Такая двухтысячелетняя действенность — редчайший случай в жизни культуры — заслуживает особого внимания. В чем сила Лукреция? В его ли поэзии, прекрасной, но по мнению многих, уступающей Вергилию, Овидию и многим другим? В его ли мировоззрении и учености, в котором он в основном верно следует своему обожествляемому им учителю Эпикуру?
Притягательность Лукреция ни в том, ни в другом в отдельности. Она кроется, несомненно, в изумительном, единственном по эффективности слиянии вечного по своей правоте и широте философского содержания поэмы с ее поэтической формой» («Поэзия есть сознание своей правоты», — сказал Осип Мандельштам).
Зная Сергея Ивановича, можно с уверенностью утверждать: всех названных им авторов он знал не понаслышке, а читал сам, скорее всего, в подлиннике.

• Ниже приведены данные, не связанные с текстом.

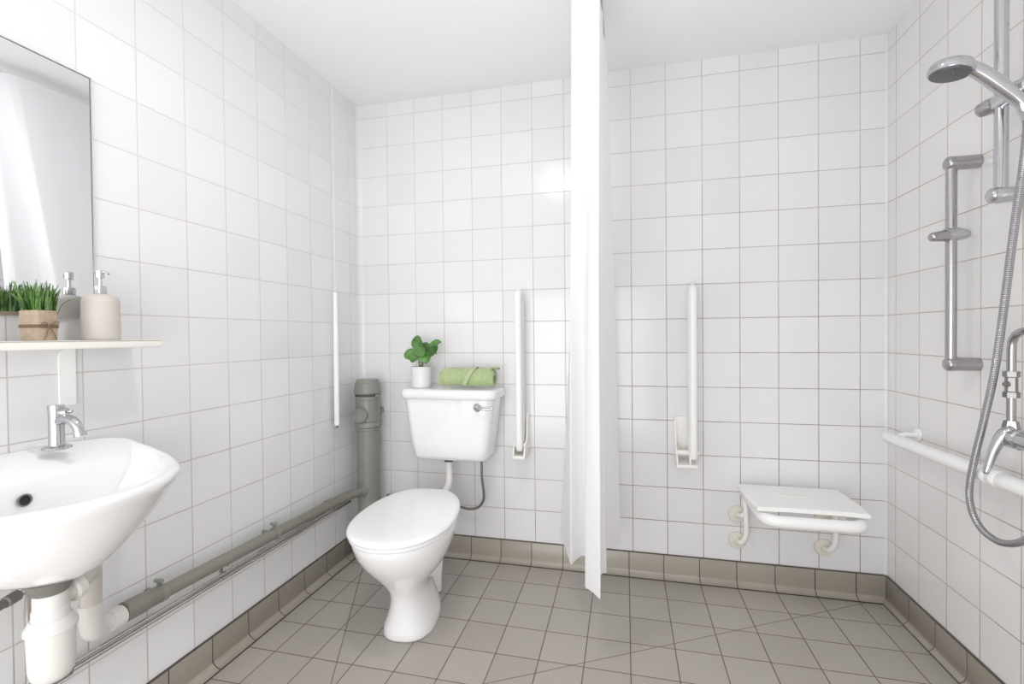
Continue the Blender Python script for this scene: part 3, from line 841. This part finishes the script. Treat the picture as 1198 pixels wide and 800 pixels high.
# ------------------------------------------------------------------ shower seat
se_ = thing('folding_bench', 'white fold-down shower seat on the back wall', 'shower seat', (2.0, -.15, .2))
g = G()
y0, y1 = -.045, -.335
rings = []
for z, i in ((.4435, .004), (.446, 0), (.457, 0), (.4605, .005)):
    rings.append([Vector((a, b_, z+(.003*((b_-y0)/(y1-y0)))-.0) ) for a, b_ in ((1.815+i, y0-i), (2.192-i, y0-i), (2.196-i, -.13), (2.196-i, -.25), (2.186-i, y1+i), (2.08, y1+i+.008), (1.93, y1+i+.008), (1.822+i, y1+i), (1.813+i, -.25), (1.813+i, -.13))])
sbo = obj('seat_board', loft(rings), 'rail_white', se_, angle=30)
g = G()
for k in range(3): tube([(1.93, -.145-.02*k, .4632), (2.04, -.147-.02*k, .4632)], .0016, 8, g, capround=True)
obj('drain_ribs', g, 'rail_ivory', sbo)
fr = roundpath([(1.846, -.045, .424), (1.846, -.352, .420), (2.164, -.352, .420), (2.164, -.045, .424)], .055, 8)
obj('frame_tube', tube(fr, .0215, 22, capround=True), 'rail_white', se_)
obj('rear_bar', tube([(1.842, -.052, .428), (2.166, -.052, .428)], .012, 16), 'rail_white', se_)
for x in (1.835, 2.17):
    s = 1 if x < 2 else -1
    for z in (.315, .200):
        obj('flange', lathe([(0, 0), (.037, 0), (.037, .004), (.034, .009), (.014, .011), (.013, .020), (.010, .024), (0, .025)], (x-.012, -.0005, z), (0, -1, 0), 28), 'beige_flange', se_)
    lg = catmull([(x-.010*1, -.020, .200), (x-.003, -.045, .208), (x+.010, -.058, .24), (x+.012, -.060, .30), (x+.010, -.058, .36), (x+.008, -.052, .425)], 6)
    obj('leg', tube(lg, .0105, 16, capround=True), 'rail_ivory', se_)
    obj('brace', tube([(x-.012, -.022, .315), (x-.002, -.050, .325), (x+.010, -.058, .34)], .009, 14, capround=True), 'rail_ivory', se_)

# ------------------------------------------------------------------ white horizontal grab rail, right wall
RX = 2.32
gr = thing('wall_grab_rail', 'long white horizontal grab rail on the right wall', 'grab rail', (RX, -.6, .705))
obj('bar', tube(roundpath([(RX, -.160, .704), (RX, -.80, .706), (RX, -1.25, .708)], .03, 8), .0210, 20, capround=True), 'rail_white', gr)
for y in (-.215, -.90):
    obj('support', tube(roundpath([(W-.008, y, .725), (RX+.02, y, .725), (RX+.004, y, .712)], .015), .010, 14), 'rail_white', gr)
    obj('flange', lathe([(0, 0), (.024, 0), (.024, .004), (.020, .008), (0, .009)], (W-.0008, y, .727), (-1, 0, 0), 28), 'rail_white', gr)
for y in (-.665, -.70):
    obj('joint_ring', lathe([(.0211, -.012), (.0245, -.007), (.0245, .007), (.0211, .012)], (RX, y, .7058), (0, 1, 0), 24), 'rail_white', gr)

# ------------------------------------------------------------------ chrome slider rail (short)
def wall_bracket(x, y, z, parent, r=.0215, far=.016, mat='chrome_dull'):
    """rounded horizontal arm from the right wall out past the bar"""
    g = tube([(W-.001, y, z), (W-.012, y, z), (x+.02, y, z), (x, y, z), (x-.006, y, z)], [r*.95, r*.95, r*.95, r, r], 24, capround=True)
    obj('bracket', g, mat, parent)
sr = thing('slide_rail', 'shorter satin chrome slide rail on the right wall', 'shower rail', (RX, -.51, 1.0))
obj('bar', tube([(RX, -.510, 1.004), (RX, -.510, 1.612)], .0140, 22), 'chrome_dull', sr)
wall_bracket(RX, -.510, 1.612, sr); wall_bracket(RX, -.510, 1.002, sr)
g = tube([(RX+.042, -.502, 1.398), (RX+.012, -.508, 1.398), (RX-.014, -.512, 1.396)], [.015, .0215, .0205], 22, capround=True)
sli = obj('slider', g, 'chrome', sr)
obj('slider_knob', tube([(RX-.018, -.516, 1.394), (RX-.040, -.522, 1.391), (RX-.058, -.527, 1.389)], [.0175, .0155, .0135], 18, capround=True), 'chrome_dull', sli)

# tall riser rail
ri = thing('riser_rail', 'tall chrome shower riser rail at the right edge', 'shower rail', (RX, -.705, 1.45))
obj('bar', tube([(RX, -.705, 1.452), (RX, -.705, 2.22)], .0145, 24), 'chrome', ri)
g = tube([(RX+.035, -.715, 1.460), (RX+.012, -.708, 1.460), (RX-.014, -.702, 1.460)], [.015, .018, .018], 22, capround=True)
obj('bracket', tube([(W-.001, -.705, 1.461), (RX+.014, -.705, 1.461), (RX-.006, -.705, 1.461), (RX-.019, -.705, 1.461)], [.020, .020, .0225, .0195], 24, capround=True), 'chrome', ri)
obj('bracket', tube([(W-.001, -.705, 2.21), (RX-.006, -.705, 2.21)], .018, 20, capround=True), 'chrome', ri)
hol = obj('handset_holder', tube([(RX-.003, -.670, 1.707), (RX-.003, -.690, 1.707), (RX-.003, -.735, 1.707), (RX-.004, -.775, 1.705), (RX-.004, -.800, 1.705)], [.014, .0195, .021, .024, .020], 24, capround=True), 'chrome', ri)
obj('holder_knob', tube([(RX-.020, -.664, 1.704), (RX-.010, -.678, 1.706), (RX-.002, -.692, 1.707)], [.0185, .021, .019], 18, capround=True), 'chrome_dull', hol)

# handset
hs = thing('shower_handset', 'chrome shower handset angled out from the tall riser', 'shower head', (2.29, -.76, 1.69))
hb, hd = Vector((2.305, -.787, 1.672)), Vector((2.165, -.790, 1.772))
hl = catmull([hb+Vector((.012, .0, -.030)), hb, Vector((2.262, -.788, 1.716)), Vector((2.215, -.789, 1.757)), hd+Vector((.012, 0, .002))], 7)
nn = len(hl)
obj('handle', tube(hl, [.0125+.0055*math.sin(PI*.9*i/(nn-1)) for i in range(nn)], 22, capround=True), 'chrome', hs)
hn = Vector((.15, -.03, 1)).normalized()      # axis through the back of the head
hc = hd+Vector((-.002, .004, -.001))
hea = obj('head', lathe([(.0425, -.0145), (.0455, -.0135), (.0475, -.007), (.047, .002), (.042, .010), (.028, .016), (0, .019)], hc, hn, 40), 'chrome', hs)
obj('spray_plate', lathe([(0, -.0195), (.028, -.019), (.041, -.0175), (.0425, -.015), (.042, -.014), (0, -.013)], hc, hn, 40), 'spray_face', hea)
obj('selector_tab', tube([hc+Vector((-.010, -.026, -.015)), hc+Vector((-.010, -.028, -.030))], [.004, .0025], 8, capround=True), 'spray_face', hea)

# hose
HX = 2.285
hpath = catmull([(2.317, -.787, 1.644), (2.312, -.800, 1.60), (2.292, -.818, 1.50), (2.283, -.808, 1.37), (HX, -.790, 1.28), (HX, -.764, 1.12), (HX, -.738, .985), (HX, -.700, .85), (HX, -.668, .745), (HX, -.650, .660),
                 (HX, -.660, .605), (HX, -.690, .572), (HX, -.728, .560), (HX, -.775, .563), (HX+.005, -.825, .590), (HX+.02, -.87, .65), (2.322, -.895, .72), (2.325, -.90, .785)], 14)
def hose():
    seg = 16; g = tube(hpath, .0086, seg, caps=False)
    me = bpy.data.meshes.new('shower_hose'); me.from_pydata(g.v, [], g.f); me.update()
    uvl = me.uv_layers.new(name='UVMap'); acc = [0]
    for i in range(1, len(hpath)): acc.append(acc[-1]+(Vector(hpath[i])-Vector(hpath[i-1])).length)
    for p in me.polygons:
        for li in p.loop_indices:
            vi = me.loops[li].vertex_index; uvl.data[li].uv = (acc[vi//seg], (vi % seg)/seg)
    me.polygons.foreach_set('use_smooth', [True]*len(me.polygons))
    me.materials.append(M['hose'])
    o = bpy.data.objects.new('shower_hose', me); C.objects.link(o)
    t = thing('shower_hose', 'ribbed chrome shower hose looping down from the handset', 'hose', (HX, -.7, .56)); o.name = 'hose_tube'; t.name = 'shower_hose'
    o.parent = t; o.matrix_parent_inverse = t.matrix_world.inverted()
    o2 = obj('cone_nut', tube([(2.3165, -.7865, 1.648), (2.3135, -.797, 1.615)], [.0115, .0085], 16), 'chrome', t)
    obj('cone_nut', tube([(2.324, -.898, .765), (2.325, -.90, .800)], [.0085, .0115], 16), 'chrome', t)
hose()

# mixer
mx = thing('shower_mixer', 'chrome lever shower mixer with riser pipe on the right wall', 'mixer tap', (RX, -.8, .81))
zb = .826
obj('body', tube([(RX, -.732, zb), (RX, -.736, zb), (RX, -.775, zb), (RX, -.78, zb), (RX, -.93, zb), (RX, -.935, zb)], [.020, .026, .026, .022, .022, .018], 28, capround=True), 'chrome', mx)
obj('wall_stem', tube([(RX, -.80, zb), (W-.001, -.80, zb)], .016, 20), 'chrome', mx)
obj('wall_stem', tube([(RX, -.91, zb), (W-.001, -.91, zb)], .016, 20), 'chrome', mx)
lv = catmull([(RX-.004, -.748, zb+.014), (2.302, -.744, zb+.006), (2.286, -.741, zb-.028), (2.276, -.739, zb-.064), (2.269, -.738, zb-.094)], 6)
nl = len(lv)
g = tube(lv, [.021-.0135*(i/(nl-1))**.6 for i in range(nl)], 20, capround=True)
obj('lever', g, 'chrome', mx)
rp = roundpath([(RX, -.742, zb+.015), (RX, -.742, 1.098), (RX, -.83, 1.105), (W-.01, -.86, 1.105)], .045, 8)
obj('riser_pipe', tube(rp, .0095, 18), 'chrome_dull', mx)
vx = G(); 
tube([(RX, -.742, .930), (RX, -.742, .944), (RX, -.742, .946), (RX, -.742, .982), (RX, -.742, .984), (RX, -.742, .998)], [.0165, .0165, .0125, .0125, .0165, .0165], 6, vx)
isv = obj('isolating_valve', vx, 'valve_grey', mx, angle=20)
obj('valve_screw', tube([(RX-.012, -.749, .965), (RX-.021, -.752, .965)], [.007, .006], 12), 'grey_metal', isv)
obj('pipe_nut', tube([(RX, -.742, zb+.018), (RX, -.742, zb+.022), (RX, -.742, zb+.044)], [.017, .0185, .014], 6), 'chrome_dull', mx, angle=20)
obj('outlet', tube([(RX+.005, -.90, zb-.012), (RX+.005, -.90, zb-.028)], .013, 18), 'chrome', mx)

# ------------------------------------------------------------------ ceiling lamp (behind the camera's view, lights the room)
cl = thing('ceiling_lamp', 'round white ceiling lamp', 'lamp', (.86, -1.33, H))
obj('base', lathe([(0, H-.020), (.085, H-.020), (.090, H-.016), (.090, H-.0005), (0, H-.0005)], (.86, -1.33, 0), seg=40), 'rail_white', cl)
obj('diffuser', lathe([(0, H-.052), (.035, H-.050), (.062, H-.042), (.078, H-.030), (.080, H-.0205), (0, H-.0205)], (.86, -1.33, 0), seg=40), 'lamp', cl)

def area(name, loc, rot, sx, sy, power, col=(1, 1, 1), spread=180):
    l = bpy.data.lights.new(name, 'AREA'); l.shape = 'RECTANGLE'; l.size = sx; l.size_y = sy; l.energy = power; l.color = col; l.spread = R(spread)
    o = bpy.data.objects.new(name, l); o.location = loc; o.rotation_euler = rot; C.objects.link(o); return o
# ceiling lamp output
l = bpy.data.lights.new('ceiling_lamp_light', 'AREA'); l.shape = 'DISK'; l.size = .13; l.energy = 5.5; l.color = (1, .985, .97)
o = bpy.data.objects.new('ceiling_lamp_light', l); o.location = (.86, -1.33, H-.06); C.objects.link(o)
# added soft fill light behind the camera, no real source there
area('rear_fill_light', (.85, -3.0, .80), (R(90), 0, R(8)), 1.5, 1.5, 29, (1, 1, 1))
# added upward fill to brighten the ceiling, like a bounced flash
area('bounce_fill', (1.25, -1.6, 1.30), (R(180), 0, 0), 1.3, 1.3, 4.5, (1, .995, .99))

w = bpy.data.worlds.new('World'); bpy.context.scene.world = w; w.use_nodes = True
bg = w.node_tree.nodes['Background']; bg.inputs[0].default_value = (.98, .985, 1, 1); bg.inputs[1].default_value = 1.02

# ------------------------------------------------------------------ camera
cam = bpy.data.cameras.new('camera'); co = bpy.data.objects.new('camera', cam); C.objects.link(co)
cam.sensor_width = 36; cam.sensor_fit = 'HORIZONTAL'; cam.lens = 550.88/1198*36; cam.clip_start = .02
yaw, pitch, roll = .235507, -.0131035, -.0095117
cy, sy_, cp, spp = math.cos(yaw), math.sin(yaw), math.cos(pitch), math.sin(pitch)
fwd = Vector((-sy_*cp, cy*cp, spp)); rgt = Vector((cy, sy_, 0)); up = rgt.cross(fwd)
r2 = rgt*math.cos(roll)+up*math.sin(roll); u2 = up*math.cos(roll)-rgt*math.sin(roll)
mw = Matrix((r2, u2, -fwd)).transposed().to_4x4(); mw.translation = (1.35184, -2.22141, 1.10139)
co.matrix_world = mw
sc = bpy.context.scene; sc.camera = co
sc.view_settings.view_transform = 'Standard'; sc.view_settings.look = 'None'
sc.view_settings.exposure = 0; sc.view_settings.gamma = 1.07
sc.cycles.max_bounces = 12; sc.cycles.diffuse_bounces = 8; sc.cycles.glossy_bounces = 6; sc.cycles.caustics_reflective = True; sc.cycles.blur_glossy = 1.0; sc.cycles.sample_clamp_indirect = 4; sc.cycles.caustics_refractive = False
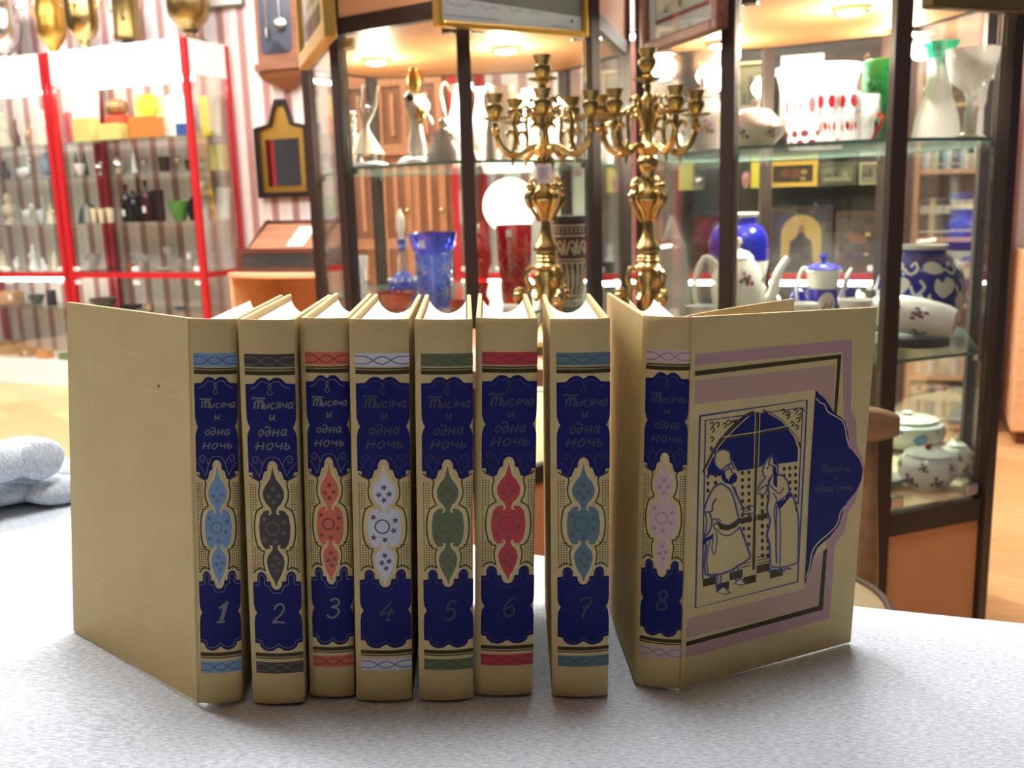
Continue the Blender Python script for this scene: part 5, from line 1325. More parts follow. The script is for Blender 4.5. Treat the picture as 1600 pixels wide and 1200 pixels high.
# ------------------------------------------------------------------ cut glass below
COBG = glass('cobalt_glass', (58, 84, 214), .45, .10, .05, bodycol=(30, 50, 190))
COBCUT = glass('cobalt_cut_glass', (120, 146, 232), .42, .14, .08, bump=(70, .8), bodycol=(96, 120, 210))
REDG = glass('ruby_glass', (214, 26, 40), .45, .10, .05, bodycol=(206, 18, 32))
ORG = glass('amber_red_glass', (214, 110, 84), .4, .12, .06, bump=(90, .7), bodycol=(190, 84, 60))
GRNG = glass('emerald_glass', (26, 150, 106), .5, .10, .05, bump=(60, .5), bodycol=(16, 130, 90))
AQUAG = glass('aqua_glass', (120, 226, 204), .4, .10, .05, bodycol=(70, 200, 176))
CUTLINE = glass('cut_line', (236, 236, 246), .8, .16, .08, bodycol=(226, 228, 246))
REDLINE = glass('red_cut_line', (240, 130, 120), .8, .16, .08, bodycol=(226, 130, 120))
def surf_of(prof):
    """radius at height for mapping ornament on a turned body"""
    def f(z):
        for (r0, z0), (r1, z1) in zip(prof, prof[1:]):
            if z0 <= z <= z1 and z1 > z0: return r0+(r1-r0)*(z-z0)/(z1-z0)
        return prof[-1][0]
    return f
def tstroke(b, pts, wd, fn, mi, R):
    """ribbon of width WD metres on a turned body of radius about R; points are (angle, height)"""
    b.stroke([(p[0]*R, p[1]) for p in pts], wd, lambda a, c: fn(a/R, c), mi)
# decanter
Y = 2.15; k = mm_(Y); r = fig_root('decanter', 'blue glass decanter with a tall clear stopper', 'decanter', 632, Y, Z1S)
H_ = at_y(632, 365, Y).z-Z1S; q = H_/130/k
b = MB(); b.lathe([(x*k, z*k*q) for x, z in ((0, 0), (16, 0), (22, 8), (25, 24), (23, 40), (14, 54), (7, 60))], 28, 0); b.lathe([(x*k, z*k*q) for x, z in ((7, 60), (6, 74), (5, 100))], 24, 1); b.lathe([(x*k, z*k*q) for x, z in ((5, 100), (5, 104), (9, 105), (7, 110), (7, 116), (9, 120), (0, 120))], 24, 0)
for i in range(12):
    a = 2*PI*i/12; b.ball((22*k*math.cos(a), 22*k*math.sin(a), 44*k*q), 3.2*k, 2, 8, 6)
b.build('body', [COBCUT, CLEARG, CUTLINE], r)
b = MB(); b.lathe([(x*k, z*k*q) for x, z in ((0, 118), (4, 121), (4.5, 128), (8, 148), (7, 158), (0, 178))], 10); b.build('stopper', CRYSTAL, r)
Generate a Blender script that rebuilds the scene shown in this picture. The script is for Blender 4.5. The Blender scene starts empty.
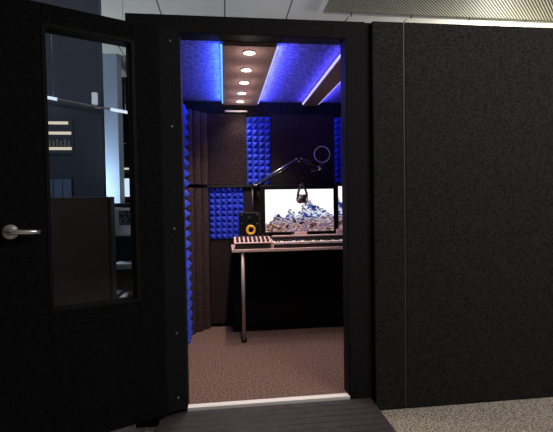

Его литературный стиль, в особенности стиль многочисленных статей и книг по истории науки, вообще был прекрасен. Здесь ясный, точный и емкий язык таков, что их хочется читать вслух. Такова же и его книга о Ньютоне — одна из лучших в мировой литературе, и многочисленные статьи об ученых прошлого: о Галилее и о Ломоносове, об Эйлере и о Фарадее, о Петрове и о Гюйгенсе, о Гримальди и о Лебедеве и т. д. и т. д. Не побоюсь сказать, что многое из написанного Сергеем Ивановичем побуждает вспоминать о прозе Пушкина.